Oui mais voilà, Alex Turner va toujours où on ne l’attend pas. Le sixième album Tranquility Base Hotel + Casino est entièrement composé au piano par ses soins et expérimente d’autres voies, jazzy, presque groovy parfois. Il le soumet aux autres membres qui posent leurs instruments sur les compositions du frontman. L’album sème le trouble chez son public en cette année 2018. Il est toutefois salué comme une oeuvre sophistiquée et très novatrice. Coup gagnant pour le gars Turner. Mais la question est sur toutes les lèvres : est-ce la nouvelle direction imposée par Arctic Monkeys pour les années suivantes ?
Un son toujours rageur et de belles ballades soignées
Le live enregistré au Royal Albert Hall lors de cette dernière tournée réconcilie tout le monde et surtout les sceptiques. Bien sûr, la dernière période faite de compos soignées et éclectiques est très présente et cela sonne même le début du set : Four out of five s’affiche avec élégance et vient mettre en exergue la sublime voix de Turner.
Mais déjà les titres monstres des précédents albums sont envoyés en grande pompe : Brianstorm, Crying Lightning et l’énorme Do I Wanna Know vient claquer avec majesté dans l’antre du RAH. Et tout s’enchaîne sur un rythme enlevé alternant toujours ballades presque rétro et titres furieux de la grande époque.

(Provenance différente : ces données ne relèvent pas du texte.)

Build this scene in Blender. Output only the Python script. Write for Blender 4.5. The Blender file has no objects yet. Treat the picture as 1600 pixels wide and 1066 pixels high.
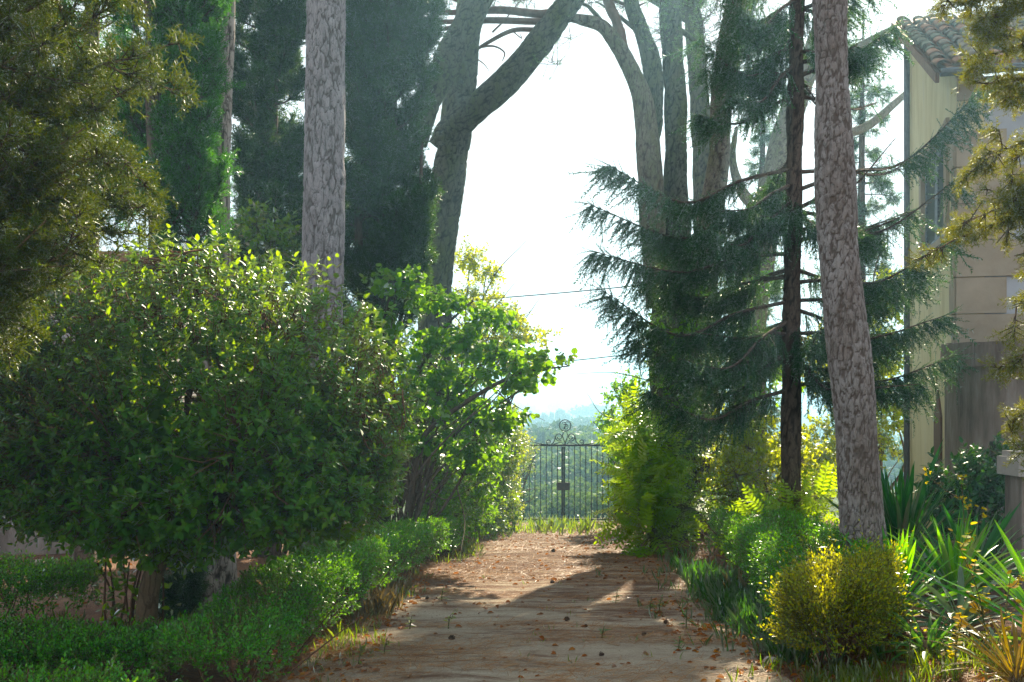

Les prodiges du rock anglais mettent ici tout le monde d’accord, la puissance sonore et la rage sont toujours une marque de fabrique forte mais les trentenaires montrent ainsi leur soif de nouveauté et d’inventivité. Quand 505 déploie sa superbe sur la scène londonienne, on ne peut que rendre grâce devant tant de justesse vocale et de sens de l’orchestration. Puis sans prévenir, on se prend dans les tympans le grandiose « She looks like fun » sur lequel Jamie Cook fait sonner rageusement sa guitare puis From The Ritz to The Rubble projetant la batterie de Matt Helders au premier plan.
1h30 de pure intensité offerte par les Arctic Monkeys
La grande classe des Arctic Monkeys s’affiche ici durant une heure vingt six minutes de live. Non, la folie furieuse des premières heures n’est pas éteinte, les riffs sanglants restent une vraie marotte. Mais l’exploration et la recherche de nouvelles sonorités apparaissent comme un évidence et Turner ne se prive pas d’aller sur ces voies, montrant par la même son incroyable créativité.
Quand s’ouvre le deuxième volet sur Tranquility Base Hotel and Casino, on réalise le chemin parcouru par Alex Turner depuis les première prises furieuses sur MySpace. Et toujours cette voix, mais quelle voix ! Ce n’est que ravissement et justesse, son phrasé et sa musicalité sont un véritable enchantement à chaque respiration. Son organe gouailleur semble tout simplement électriser toute la mythique salle londonienne.